News South Africa

Two get drunken driving plea bargain

Ingrid Oellermann|Published

Two men received suspended sentences and will undergo two years of correctional supervision after admitting to inducing a Pietermaritzburg prosecutor to get rid of their case dockets.

The sentences were the result of plea bargain agreements entered into by Pietermaritzburg residents Siphesihle Mgabi, 23, and Desmond Vuyani Zaca, 36, who had been charged with drunken driving.

Their sentences include conditions that they render 384 hours of community service each, submit to house arrest and refrain from using alcohol and narcotics for two years.

In a plea before magistrate Paul Ableman, Zaca said he had been arrested on November 24. He had seen prosecutor Amos Ngcobo in court. They knew each other.

He saw Ngcobo again at a pub that night and had asked about his case and what to expect. Ngcobo had said that fines ranged from R3 000 to R12 000 and explained what was taken into account.

Zaca then asked if there was a way to get a lenient sentence as it was his first offence.

"He said it does not depend on him. He later told me he would sort it out," said Zaca.

Agreement

He said Ngcobo had later said he would help him, but there was no specific agreement on what would be done.

In February the case was adjourned as the docket could not be found, and in March the case was thrown out of court.

Zaca admitted he had realised that Ngcobo had "made the docket disappear".

He said he had not paid Ngcobo and that his initial approach to Ngcobo had been innocent, but that he had later realised the prosecutor would make the case disappear in an underhand manner.

Mgabi said he had been arrested on February 2. Three weeks later he had seen Ngcobo, whom he knew, at a pub and had asked him if he could help him. Ngcobo said that the docket would cost R2 000.

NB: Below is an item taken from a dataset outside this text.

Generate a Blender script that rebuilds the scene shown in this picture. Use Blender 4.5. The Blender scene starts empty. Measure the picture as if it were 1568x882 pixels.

Mgabi arranged to meet Ngcobo again at the pub three weeks later and, on that occasion, handed him R800.

Mgabi's mother later engaged an attorney and he no longer needed Ngcobo's services.

The case was postponed a further two times because the docket was not at court. At the time, Mgabi had not known that Ngcobo already had the docket, the court was told.

Mgabi had not seen Ngcobo again, and had not known he had been arrested.